Waisai,RajaAmpatNews— Pemerintah Kabupaten Raja Ampat memfasilitasi pertemuan antara pihak PT Misool Eco Resort (MER) dan Marga Bahalle sebagai upaya menyelesaikan persoalan terkait hak ulayat dan kontrak kerja sama yang sempat menimbulkan ketegangan di wilayah Misool Selatan.
Pertemuan yang berlangsung di Aula Wayag Kantor Bupati, Senin (14/4/2025) ini dipimpin langsung oleh Wakil Bupati Raja Ampat, Drs. Mansyur Syahdan, M.Si, dan diikuti oleh sekitar 30 peserta dari berbagai unsur, termasuk pejabat daerah, pihak perusahaan, dan perwakilan masyarakat adat.
Wakil Bupati dalam sambutannya menyebut bahwa pertemuan ini merupakan tindak lanjut dari insiden pemalangan terhadap PT MER oleh masyarakat Marga Bahalle. “Pertemuan ini bertujuan untuk mempertemukan kedua belah pihak, membangun kembali komunikasi yang sempat terputus, dan mencari solusi terbaik bagi semua pihak,” ujarnya.
Dalam sesi penyampaian pendapat, perwakilan Marga Bahalle menegaskan rasa kecewa terhadap sikap PT MER yang dinilai tidak lagi melibatkan mereka sebagai pemilik hak ulayat dalam kontrak-kontrak terbaru. H. Fataha Bahalle dan tokoh perempuan Satria Merdeka Loji mengingatkan bahwa sejak awal, masyarakat adat telah menyambut baik kehadiran perusahaan, namun dalam perkembangannya, mereka merasa diabaikan dan tidak diajak berdialog.
“Kami percaya semua masalah bisa diselesaikan dengan baik, asal ada komunikasi dan itikad baik. Jangan sampai masyarakat adat merasa dilangkahi,” ujar Satria.
Kepala Distrik Misool Selatan, Sabur Macap, juga menyuarakan hal serupa. Ia mengkritik minimnya pelibatan pemerintah distrik dalam proses kerja sama baru perusahaan. “Kami di tingkat distrik bertanggung jawab atas pengawasan wilayah. Sangat disayangkan jika kami tidak dilibatkan dalam hal-hal penting seperti ini,” katanya.

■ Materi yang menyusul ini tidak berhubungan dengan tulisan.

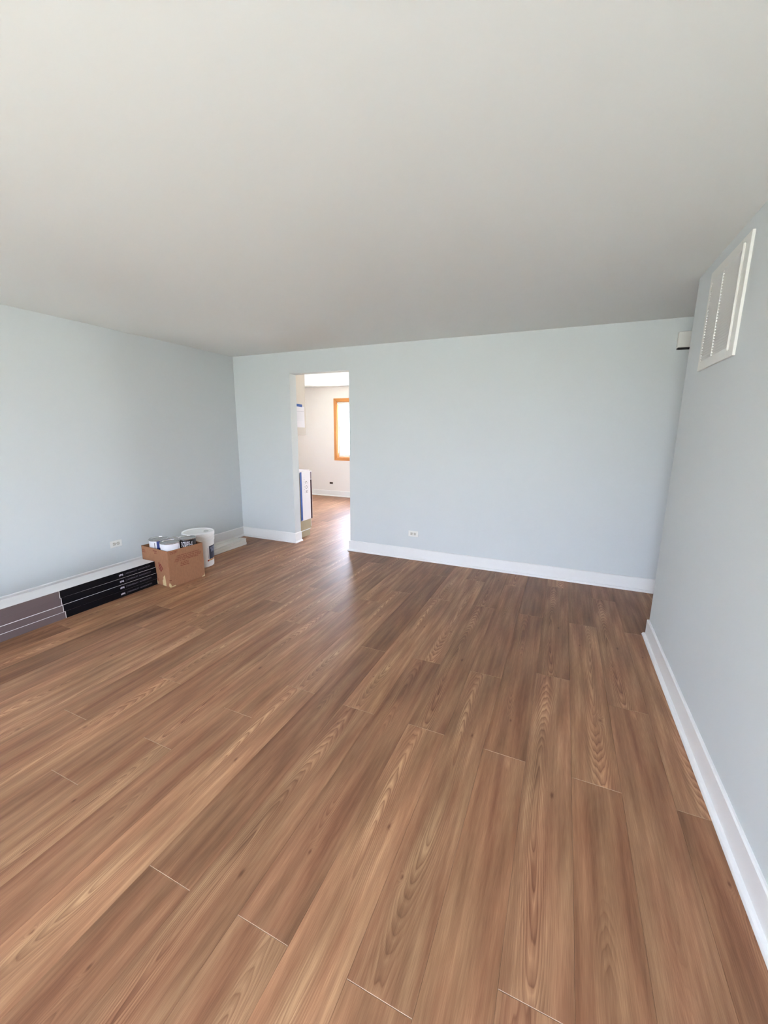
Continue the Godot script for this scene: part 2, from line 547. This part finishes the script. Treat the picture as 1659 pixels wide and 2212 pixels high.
func build_windows() -> void:
	window("window_1", "kitchen window with varnished oak casing seen through the doorway", KW[0][0], KW[0][1], KW[0][2], KW[0][3], ZK, 1.0, M.oak, 0.07, 1)
	window("window_2", "front window with white casing behind the left of the view", FW[0][0], FW[0][1], FW[0][2], FW[0][3], ZF, -1.0, M.trim, 0.07, 1)
	window("window_3", "front window with white casing behind the camera", FW[1][0], FW[1][1], FW[1][2], FW[1][3], ZF, -1.0, M.trim, 0.07, 2)
	var pd := window("window_4", "window in the left kitchen wall", KW[1][0], KW[1][1], KW[1][2], KW[1][3], 0.0, 1.0, M.oak, 0.07, 1)
	pd.rotation.y = PI / 2
	pd.position = Vector3(-2.2, 0, 0)
	window("window_5", "glazed patio door of the kitchen", KW[2][0], KW[2][1], KW[2][2], KW[2][3], ZK, 1.0, M.oak, 0.07, 1)

# ------------------------------------------------------------------ flooring cartons
func build_cartons() -> void:
	M.carton_white = mat(Color(0.88, 0.87, 0.87), 0.55)
	M.carton_grey = mat(Color(0.40, 0.345, 0.345), 0.5)
	M.carton_black = mat(Color(0.045, 0.043, 0.065), 0.45, 0.0, 0.3)
	M.carton_text = mat(Color(0.46, 0.45, 0.49), 0.6)
	M.carton_logo = mat(Color(0.80, 0.80, 0.84), 0.6)
	M.carton_line = mat(Color(0.75, 0.72, 0.73), 0.6)
	var hs := [0.0, 0.0575, 0.115, 0.1745, 0.235]
	var ends := [1.811, 1.808, 1.810, 1.816]
	var divs := [2.617, 2.627, 2.631, 2.637]
	var xs := [0.585, 0.584, 0.5825, 0.582]
	var black_margin := [[0.0, 0.0], [0.0022, 0.0014], [0.0, 0.0032], [0.0, 0.0]]   # at the divider, at the end
	var grey_margin := [0.0030, 0.0042, 0.0, 0.0]
	var which := ["resting on the floor at the bottom of the stack", "second from the bottom of the stack", "second from the top of the stack", "on top of the stack with a bare white lid"]
	for k in 4:
		var o := base("flooring_carton", Vector3(xs[k], hs[k], ends[k]))
		tag(o, "half black, half grey-brown flooring carton " + which[k], "carton", "flooring cartons stacked by the left wall")
		var h: float = hs[k + 1] - hs[k] - 0.0004
		var dv: float = divs[k] - ends[k]
		obj("body", bx(Vector3(-0.196, 0, 0), Vector3(0, h, 1.64), 0.0012), M.carton_white, o)
		var bs := mb()
		var za := 0.001
		var zb := dv - 0.0025
		var ya: float = h - black_margin[k][1]
		var yb: float = h - black_margin[k][0]
		var e := 0.0006
		quad(bs, Vector3(e, 0, zb), Vector3(e, 0, za), Vector3(e, ya, za), Vector3(e, yb, zb), Vector3.RIGHT)
		quad(bs, Vector3(-e, yb, zb), Vector3(e, yb, zb), Vector3(e, ya, za), Vector3(-e, ya, za), Vector3.UP)
		quad(bs, Vector3(-e, 0, zb), Vector3(e, 0, zb), Vector3(e, yb, zb), Vector3(-e, yb, zb), Vector3.BACK)
		quad(bs, Vector3(-e, 0, za), Vector3(e, 0, za), Vector3(e, ya, za), Vector3(-e, ya, za), Vector3.FORWARD)
		obj("black_side", bs, M.carton_black, o)
		obj("grey_side", bx(Vector3(-0.001, 0.0, dv + 0.0025), Vector3(0.0006, h - grey_margin[k], 1.638), 0.0), M.carton_grey, o)
		# lettering reads towards the near end of the carton's side: x right = -z
		var face := Basis(Vector3(0, 0, -1), Vector3(0, 1, 0), Vector3(1, 0, 0))
		var dz: float = [0.0, 0.003, -0.003, -0.008][k]
		letters("side_lettering", "ORIGINALITY  AUTHENTICITY", 0.0125, M.carton_text, o, Transform3D(face, Vector3(0.0009, h * 0.5, 0.176 + dz)), 0.0, -0.238)
		var st := mb()
		for g in [[0.0, 0.018, 0.007], [0.009, 0.013, 0.008], [0.019, 0.017, 0.007], [0.028, 0.014, 0.008]]:
			var gy: float = h * 0.5 + (0.001 if g[0] > 0.005 and g[0] < 0.02 else -0.001)
			box(st, Vector3(0.0005, gy - g[1] / 2, 0.322 + dz + g[0]), Vector3(0.0011, gy + g[1] / 2, 0.322 + dz + g[0] + g[2]), 0.0)
		obj("logo", st, M.carton_logo, o)
		obj("divider_line", bx(Vector3(0.0005, h * 0.3, 0.302 + dz), Vector3(0.0010, h * 0.7, 0.3035 + dz), 0.0), M.carton_text, o)

# ------------------------------------------------------------------ moving box of paint cans
func ink_line(im: Image, x: int, y: int, wpx: int, hpx: int, c: Color, r: RandomNumberGenerator) -> void:
	var at := x
	while at < x + wpx:
		var word := r.randi_range(3, 9)
		for k in word:
			if at >= x + wpx: break
			var lw := maxi(2, int(hpx * 0.55))
			im.fill_rect(Rect2i(at, y, maxi(1, lw / 3), hpx), c)
			if r.randf() < 0.7: im.fill_rect(Rect2i(at, y, lw, maxi(1, hpx / 4)), c)
			if r.randf() < 0.6: im.fill_rect(Rect2i(at, y + hpx / 2, lw, maxi(1, hpx / 5)), c)
			if r.randf() < 0.6: im.fill_rect(Rect2i(at, y + hpx - maxi(1, hpx / 4), lw, maxi(1, hpx / 4)), c)
			if r.randf() < 0.5: im.fill_rect(Rect2i(at + lw - maxi(1, lw / 3), y, maxi(1, lw / 3), hpx), c)
			at += lw + maxi(1, hpx / 5)
		at += int(hpx * 0.6)

func patch(im: Image, pts: Array, c: Color) -> void:
	var poly := PackedVector2Array(pts)
	for y in im.get_height():
		for x in im.get_width():
			if Geometry2D.is_point_in_polygon(Vector2(x, y), poly):
				im.set_pixel(x, y, c)

func card(seed_: int, w: int, h: int) -> Image:
	var n := FastNoiseLite.new()
	n.seed = seed_
	n.frequency = 0.02
	var im := Image.create(w, h, false, Image.FORMAT_RGB8)
	var c := Color(0.60, 0.43, 0.32)
	for y in h:
		for x in w:
			var t := 1.0 + 0.05 * n.get_noise_2d(x * 3.0, y) + 0.03 * n.get_noise_2d(x * 0.7, y * 9.0)
			im.set_pixel(x, y, Color(c.r * t, c.g * t, c.b * t))
	return im

func build_box_and_cans() -> void:
	var L := 0.42
	var F := 0.378
	var hh := 0.360
	var turn := -0.113        # of the front face
	var r := RandomNumberGenerator.new()
	r.seed = 5
	# local axes: +x = out of the front face, +z = out of the left face; origin at the box's middle
	var near := Vector3(0.787, 0, 1.827)
	var fdir := Vector3(0.0975, 0, -0.9952)
	var ldir := Vector3(-0.9952, 0, -0.0975)
	var mid := near + fdir * F / 2 + ldir * L / 2
	var o := Node3D.new()
	o.name = "cardboard_box"
	o.transform = Transform3D(Basis(-ldir, Vector3.UP, -fdir), mid)
	add_child(o)
	tag(o, "open brown cardboard box with red print and torn corners, holding paint cans", "box")
	var ink := Color(0.40, 0.14, 0.11)
	var torn := Color(0.80, 0.72, 0.55)
	var front := card(3, 378, 360)
	for q in [[24, 14, 78, 8], [26, 28, 66, 7], [90, 62, 240, 10], [84, 80, 262, 10], [70, 97, 276, 10], [62, 114, 120, 10], [200, 112, 120, 9], [128, 136, 76, 10], [124, 152, 84, 9], [120, 168, 92, 8]]:
		ink_line(front, q[0], q[1], q[2], q[3], ink, r)
	front.fill_rect(Rect2i(0, 286, 16, 6), ink)
	patch(front, [Vector2(0, 318), Vector2(9, 330), Vector2(13, 350), Vector2(46, 346), Vector2(58, 353), Vector2(40, 359), Vector2(0, 360)], torn)
	patch(front, [Vector2(378, 318), Vector2(370, 342), Vector2(346, 350), Vector2(338, 359), Vector2(378, 360)], torn)
	var left := card(4, 420, 360)
	for q in [[12, 34, 40, 12], [12, 52, 40, 12], [18, 156, 26, 10], [14, 172, 30, 12], [190, 18, 58, 12], [210, 38, 40, 12]]:
		ink_line(left, q[0], q[1], q[2], q[3], ink, r)
	for q in [[262, 130, 16, 70], [278, 150, 14, 60]]:
		left.fill_rect(Rect2i(q[0], q[1], q[2], q[3]), Color(0.50, 0.24, 0.20))
	patch(left, [Vector2(290, 140), Vector2(326, 182), Vector2(290, 224), Vector2(254, 182)], Color(0.46, 0.18, 0.16))
	patch(left, [Vector2(290, 152), Vector2(316, 182), Vector2(290, 212), Vector2(264, 182)], Color(0.56, 0.38, 0.30))
	patch(left, [Vector2(286, 196), Vector2(282, 182), Vector2(290, 164), Vector2(297, 180), Vector2(294, 196)], Color(0.46, 0.18, 0.16))
	for q in [[222, 300, 24, 9], [222, 314, 24, 9]]:
		ink_line(left, q[0], q[1], q[2], q[3], ink, r)
	left.fill_rect(Rect2i(408, 286, 12, 6), ink)
	patch(left, [Vector2(338, 250), Vector2(346, 250), Vector2(356, 360), Vector2(304, 360), Vector2(300, 306), Vector2(316, 292), Vector2(316, 270)], torn)
	patch(left, [Vector2(420, 312), Vector2(404, 320), Vector2(398, 340), Vector2(404, 360), Vector2(420, 360)], torn)
	patch(left, [Vector2(208, 318), Vector2(222, 330), Vector2(224, 360), Vector2(206, 360)], torn)
	var plain_card := mat(Color(0.58, 0.42, 0.31), 0.85, 0.0, 0.2)
	var t := 0.005
	var x := L / 2
	var z := F / 2
	var st := mb()
	box(st, Vector3(-x, 0, -z), Vector3(x, t, z), 0.0)
	box(st, Vector3(-x, t, -z), Vector3(-x + t, hh, z), 0.0)
	box(st, Vector3(-x + t, t, -z), Vector3(x - t, hh, -z + t), 0.0)
	obj("body", st, plain_card, o)
	for s in [0, 1]:
		var wst := mb()
		var u := [Vector2(0, 1), Vector2(1, 1), Vector2(1, 0), Vector2(0, 0)]
		if s == 0:
			box(wst, Vector3(x - t, t, -z), Vector3(x - 0.0004, hh, z - t), 0.0)
		else:
			box(wst, Vector3(-x + t, t, z - t), Vector3(x - 0.0004, hh, z - 0.0004), 0.0)
		var am := wst.commit()
		var pst := mb()
		if s == 0:
			quad(pst, Vector3(x, 0, z), Vector3(x, 0, -z), Vector3(x, hh, -z), Vector3(x, hh, z), Vector3.RIGHT, u)
		else:
			quad(pst, Vector3(-x, 0, z), Vector3(x, 0, z), Vector3(x, hh, z), Vector3(-x, hh, z), Vector3.BACK, u)
		pst.commit(am)
		var wn := node("printed_wall", am, plain_card, o)
		wn.set_surface_override_material(1, tex(front if s == 0 else left, 0.85))
	obj("divider_pad", bx(Vector3(-x + t + 0.001, 0.220, -z + t + 0.001), Vector3(x - t - 0.001, 0.226, z - t - 0.001), 0.0), plain_card, o)

	# paint cans standing on the pad
	M.can_label_white = mat(Color(0.90, 0.90, 0.92), 0.45)
	M.can_blue = mat(Color(0.07, 0.16, 0.42), 0.45)
	M.can_black = mat(Color(0.02, 0.02, 0.022), 0.35)
	var y0 := 0.226
	var spots := [[0.490, 1.683, "white and blue label, at the back left of the box", M.can_label_white], [0.690, 1.715, "all white label, nearest the front corner of the box", M.can_label_white], [0.705, 1.535, "black label and white lettering, on the right in the box", M.can_black], [0.507, 1.508, "bare steel rim, behind the labelled cans in the box", M.steel]]
	for k in 4:
		var q = spots[k]
		var c := base("paint_can", Vector3(q[0], y0, q[1]))
		tag(c, ("gallon paint can with " if k < 3 else "smaller paint can with ") + q[2], "paint can", "gallon paint cans in the cardboard box")
		var s := mb()
		lathe(s, [Vector2(0, 0.0), Vector2(0.085, 0.0), Vector2(0.087, 0.004), Vector2(0.084, 0.008), Vector2(0.084, 0.186), Vector2(0.088, 0.190), Vector2(0.0885, 0.194), Vector2(0.086, 0.197), Vector2(0.078, 0.197), Vector2(0.077, 0.192)], 56)
		obj("body", s, M.steel, c)
		s = mb()
		lathe(s, [Vector2(0.077, 0.192), Vector2(0.0765, 0.195), Vector2(0.074, 0.196), Vector2(0.072, 0.193), Vector2(0.070, 0.190), Vector2(0.060, 0.1895), Vector2(0.0, 0.1895)], 56)
		obj("lid", s, M.steel, c)
		s = mb()
		lathe(s, [Vector2(0.0842, 0.012), Vector2(0.0846, 0.0125), Vector2(0.0846, 0.1835), Vector2(0.0842, 0.184)], 56)
		obj("label", s, q[3], c)
		if k == 3: c.scale = Vector3.ONE * 0.8
		var eye := Vector3(4.12 - q[0], 0, 4.327 - q[1])
		var facing := atan2(eye.x, eye.z)     # turn about y that brings +z to the camera
		if k == 0:
			s = mb()
			var t0 := PI / 2 - facing
			lathe(s, [Vector2(0.0847, 0.012), Vector2(0.0850, 0.0125), Vector2(0.0850, 0.1835), Vector2(0.0847, 0.184)], 20, t0 - deg_to_rad(95), t0 + deg_to_rad(14))
			obj("blue_panel", s, M.can_blue, c)
			letters("label_lettering", "M", 0.045, M.can_label_white, c, Transform3D(Basis(Vector3.UP, facing + deg_to_rad(14)), Vector3(0, 0.140, 0)), 0.0852, 0.8, true)
			s = mb()
			lathe(s, [Vector2(0.0847, 0.10), Vector2(0.0850, 0.1005), Vector2(0.0850, 0.170), Vector2(0.0847, 0.1705)], 3, t0 + deg_to_rad(24), t0 + deg_to_rad(29))
			obj("label_print", s, M.carton_text, c)
		if k == 2:
			letters("label_lettering", "SCUFF-X", 0.048, M.can_label_white, c, Transform3D(Basis(Vector3.UP, facing - deg_to_rad(1)), Vector3(0, 0.144, 0)), 0.0848, -0.112, true)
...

Menanggapi hal itu, Owner PT MER, Mr. Andi, menyatakan permintaan maaf atas ketidaknyamanan yang terjadi. Ia mengakui adanya tekanan administratif dan regulasi yang harus segera diselesaikan oleh pihak perusahaan, namun menegaskan bahwa PT MER tetap berkomitmen menjaga hubungan baik dengan masyarakat adat.
“Kami memang menghadapi kendala di lapangan, termasuk tekanan dari dinas terkait izin operasional. Kami tidak punya pilihan selain mengikuti prosedur. Namun kami tidak pernah berniat menghindari dialog dengan masyarakat,” jelasnya.

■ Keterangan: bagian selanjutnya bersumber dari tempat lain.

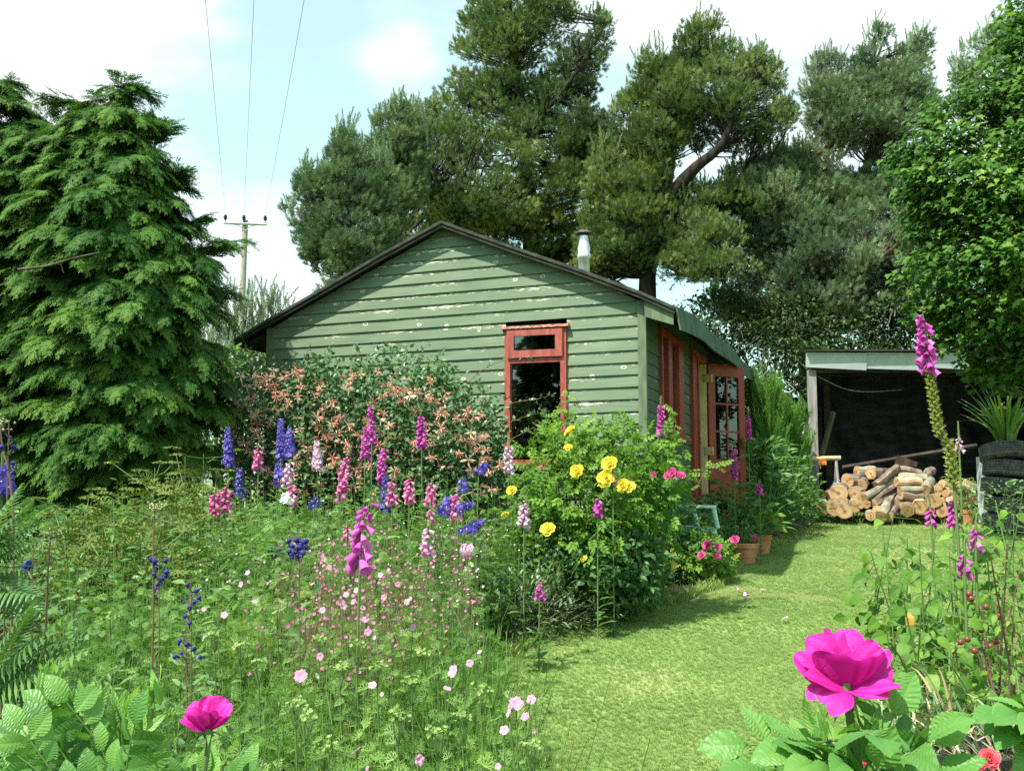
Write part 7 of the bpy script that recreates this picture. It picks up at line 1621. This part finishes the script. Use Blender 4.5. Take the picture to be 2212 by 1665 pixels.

Sementara itu, kuasa hukum PT MER, Liston SH., MH., menambahkan bahwa konflik ini juga dipengaruhi oleh klaim dari Marga Wihel yang berdasarkan putusan hukum tertanggal 15 Februari 2019. Padahal, menurutnya, PT MER telah memiliki dasar hukum operasional sejak 2016. Ia juga menyampaikan bahwa perusahaan sebenarnya telah berupaya menjalin komunikasi sejak lama, meskipun belum membuahkan hasil konkret.
Setelah sesi terbuka, pertemuan dilanjutkan secara tertutup di ruang Sekda antara pihak PT MER dan Marga Bahalle. Namun hingga pertemuan berakhir pukul 16.22 WIT, belum ada kejelasan mengenai kesepakatan yang akan dicapai.
Berdasarkan informasi yang diterima, Marga Bahalle dijadwalkan akan melangsungkan pertemuan lanjutan pada Selasa, 15 April 2025.